▶ [TASK INSTRUCTIONS]
In the listing that follows, locate the line containing "Recreate this scene" and the line containing "from mathutils.bvhtree import BVHTree". Retype exactly those two lines and every line between them, and nothing more.

Records with scene code
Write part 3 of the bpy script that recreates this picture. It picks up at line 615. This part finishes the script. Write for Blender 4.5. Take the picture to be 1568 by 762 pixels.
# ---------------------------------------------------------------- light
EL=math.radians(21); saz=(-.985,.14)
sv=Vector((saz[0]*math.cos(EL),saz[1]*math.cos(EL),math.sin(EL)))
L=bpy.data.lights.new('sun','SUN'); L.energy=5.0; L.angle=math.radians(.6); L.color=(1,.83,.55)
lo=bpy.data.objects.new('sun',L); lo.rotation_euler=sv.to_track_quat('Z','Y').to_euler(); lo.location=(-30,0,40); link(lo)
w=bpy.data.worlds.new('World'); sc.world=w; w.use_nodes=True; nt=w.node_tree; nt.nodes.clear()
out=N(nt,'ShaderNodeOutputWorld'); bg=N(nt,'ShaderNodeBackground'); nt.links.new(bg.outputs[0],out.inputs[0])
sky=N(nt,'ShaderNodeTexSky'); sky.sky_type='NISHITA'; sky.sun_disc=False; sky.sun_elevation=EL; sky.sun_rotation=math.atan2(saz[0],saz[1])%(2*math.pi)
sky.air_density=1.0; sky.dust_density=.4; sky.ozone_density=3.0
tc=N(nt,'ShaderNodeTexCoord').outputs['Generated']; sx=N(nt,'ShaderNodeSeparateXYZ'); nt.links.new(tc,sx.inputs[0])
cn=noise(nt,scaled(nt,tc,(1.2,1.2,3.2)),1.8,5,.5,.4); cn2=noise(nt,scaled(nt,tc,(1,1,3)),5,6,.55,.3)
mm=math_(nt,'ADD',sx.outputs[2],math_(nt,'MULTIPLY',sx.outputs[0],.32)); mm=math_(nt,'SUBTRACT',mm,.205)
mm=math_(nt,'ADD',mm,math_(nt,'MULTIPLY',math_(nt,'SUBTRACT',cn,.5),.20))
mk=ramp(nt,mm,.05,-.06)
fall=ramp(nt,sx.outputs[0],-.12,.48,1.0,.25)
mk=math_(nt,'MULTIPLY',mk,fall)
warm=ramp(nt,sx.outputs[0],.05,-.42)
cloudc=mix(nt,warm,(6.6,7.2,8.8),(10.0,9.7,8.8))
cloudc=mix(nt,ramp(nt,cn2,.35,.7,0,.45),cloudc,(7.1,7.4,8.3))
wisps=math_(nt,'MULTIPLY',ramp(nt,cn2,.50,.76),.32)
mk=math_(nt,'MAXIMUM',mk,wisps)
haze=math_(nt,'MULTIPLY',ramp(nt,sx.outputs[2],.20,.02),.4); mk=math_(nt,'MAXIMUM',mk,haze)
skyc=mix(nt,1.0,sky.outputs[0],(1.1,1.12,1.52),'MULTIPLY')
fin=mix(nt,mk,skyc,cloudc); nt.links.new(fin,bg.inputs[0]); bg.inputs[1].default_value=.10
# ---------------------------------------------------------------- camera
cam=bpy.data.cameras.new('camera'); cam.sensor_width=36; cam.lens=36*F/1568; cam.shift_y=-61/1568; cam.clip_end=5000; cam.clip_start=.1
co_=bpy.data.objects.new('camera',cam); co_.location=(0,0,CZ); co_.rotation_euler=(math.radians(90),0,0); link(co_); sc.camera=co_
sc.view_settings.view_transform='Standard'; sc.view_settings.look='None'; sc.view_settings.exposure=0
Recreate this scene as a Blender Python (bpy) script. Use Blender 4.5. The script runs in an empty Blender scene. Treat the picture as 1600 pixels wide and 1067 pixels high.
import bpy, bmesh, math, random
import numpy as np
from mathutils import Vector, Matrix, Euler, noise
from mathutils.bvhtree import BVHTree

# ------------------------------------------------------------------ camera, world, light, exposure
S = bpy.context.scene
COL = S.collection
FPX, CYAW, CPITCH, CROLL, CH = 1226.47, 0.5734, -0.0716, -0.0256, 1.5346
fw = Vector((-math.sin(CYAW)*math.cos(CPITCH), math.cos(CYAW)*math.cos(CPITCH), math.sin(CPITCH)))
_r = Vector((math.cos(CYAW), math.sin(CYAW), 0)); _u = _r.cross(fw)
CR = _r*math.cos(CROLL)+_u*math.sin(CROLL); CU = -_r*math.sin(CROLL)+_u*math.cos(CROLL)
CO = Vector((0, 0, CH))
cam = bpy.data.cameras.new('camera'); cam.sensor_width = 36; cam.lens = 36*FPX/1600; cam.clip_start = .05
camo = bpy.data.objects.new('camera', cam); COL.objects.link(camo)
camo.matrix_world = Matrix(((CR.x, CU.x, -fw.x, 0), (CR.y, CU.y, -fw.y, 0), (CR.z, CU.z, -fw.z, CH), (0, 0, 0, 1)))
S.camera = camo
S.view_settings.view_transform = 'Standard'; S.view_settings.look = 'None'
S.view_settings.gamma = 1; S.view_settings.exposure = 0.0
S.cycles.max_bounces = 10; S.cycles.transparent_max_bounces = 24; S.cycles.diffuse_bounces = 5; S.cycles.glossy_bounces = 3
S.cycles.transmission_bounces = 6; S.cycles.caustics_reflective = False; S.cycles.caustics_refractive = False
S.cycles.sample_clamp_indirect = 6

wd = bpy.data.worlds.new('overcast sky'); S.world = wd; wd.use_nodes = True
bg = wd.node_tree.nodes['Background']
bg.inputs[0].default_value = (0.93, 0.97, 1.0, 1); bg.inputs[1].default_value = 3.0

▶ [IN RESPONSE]
Recreate this scene as a Blender Python (bpy) script. Use Blender 4.5. The script runs in an empty Blender scene. Treat the picture as 1600 pixels wide and 1067 pixels high.
import bpy, bmesh, math, random
import numpy as np
from mathutils import Vector, Matrix, Euler, noise
from mathutils.bvhtree import BVHTree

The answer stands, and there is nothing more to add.